Now the Andersonstown News has learned that loyalists, buoyed by the success of having that game stopped, have a new target in their sights.They have now turned their attention to the St Paddy’s parade in the city centre with a view to forcing the celebrations and parade to be abandoned.

This year Belfast City Council are planning four days of events over the St Patrick’s weekend to mark the national saint’s day, something which has angered many loyalists.

Last Saturday showed that it only needs a handful of loyalist flag protesters to force a high-profile football game to be stopped. Any disruption of next month’s St Patrick’s Day parade will be seen as another victory.  Thousands of revellers are expected on the streets of Belfast city centre on Sunday, March 17 to take part in and watch the St Paddy’s Day carnival parade and a free open air concert at Custom House Square.

A loyalist source told us: “The protests are going to continue no matter what the politicians say about it and there’s no doubt that the flag protestors are on collision course with the St Patrick’s Day parade and have no  intention of backing down.”

Last night Belfast City Council said their events and carnival parade were going ahead as planned.

Both Sinn Féin and the SDLP have reiterated their calls for loyalists to call off their protests which 11 weeks on are still impacting on businesses in the city centre. The loyalist protests outside the City Hall have taken place every Saturday at 1pm since December 8 – despite organisers not seeking permission to do so from the Parades Commission.

“These protestors only represent a tiny minority of people,” said Sinn Féin Councillor Jim McVeigh, “who have more and more been adopting a more sectarian position as was evident from the picket of the Crusaders and Cliftonville match in North Belfast.

“This minority will never deflect us from promoting equality and it is business as usual for Belfast City Council and business as usual for the city centre.”

SDLP Councillor Tim Attwood called for the illegal protests which have been going on for two and a half months to end.

“It is clear that the numbers engaged in the protests have reduced significantly. An end to the protests would be in the interest of business – the Backin’ Belfast campaign is having a positive impact with footfall up and more people taking advanatage of the excellent offers.

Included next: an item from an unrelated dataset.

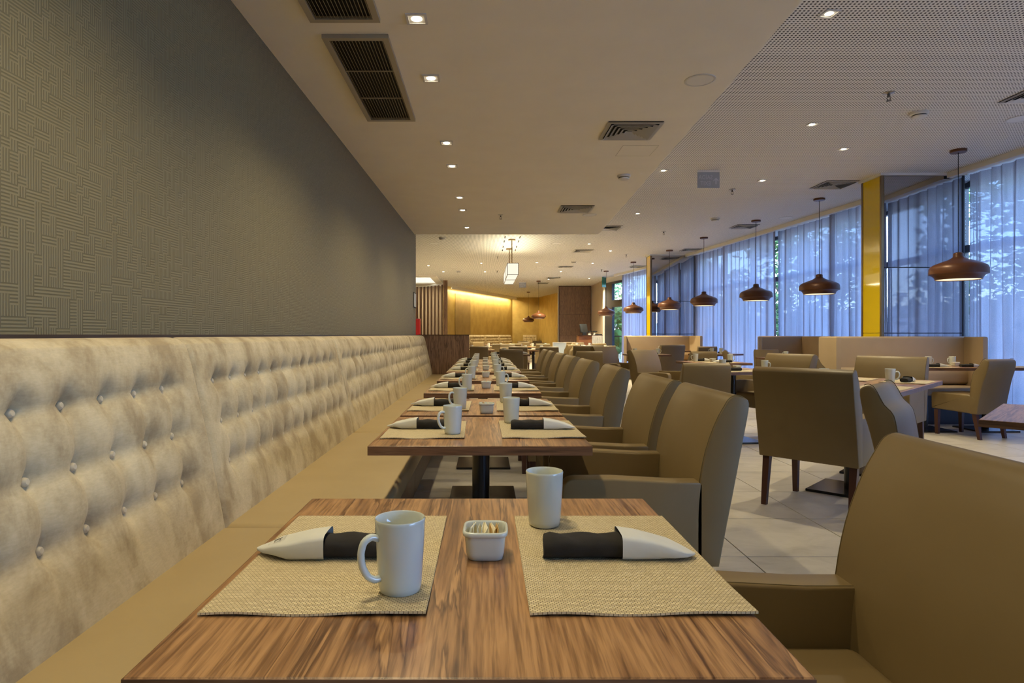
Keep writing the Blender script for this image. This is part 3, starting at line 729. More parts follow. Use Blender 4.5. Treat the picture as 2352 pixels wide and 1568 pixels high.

“The reality is the only way to deal with outstanding political problems is to go back to the future and engage in inclusive all-party dialogue.”

Speaking ahead of a further parade that is due to pass St Matthew’s church at Short Strand this Saturday as it makes its way to the city centre to commemorate two UDR men killed in 1988 by the IRA,  Sinn Féin Councillor Niall Ó Donnghaile told the Andersonstown News that everyone in the nationalist enclave is hoping it passes off peacefully.

“The unfortunate reality for people living in the Short Strand, however, is that they have had to endure 25 illegal anti-democracy parades past their homes since  December 3. All of this before we even head into the marching season. Community leaders who have been on the ground these last weeks are at the risk of burning themselves out.

“The PSNI’s continued failure to protect the rights of residents is glaring and I would hope that the judicial review undertaken by a local resident will bring much needed clarity on this issue.”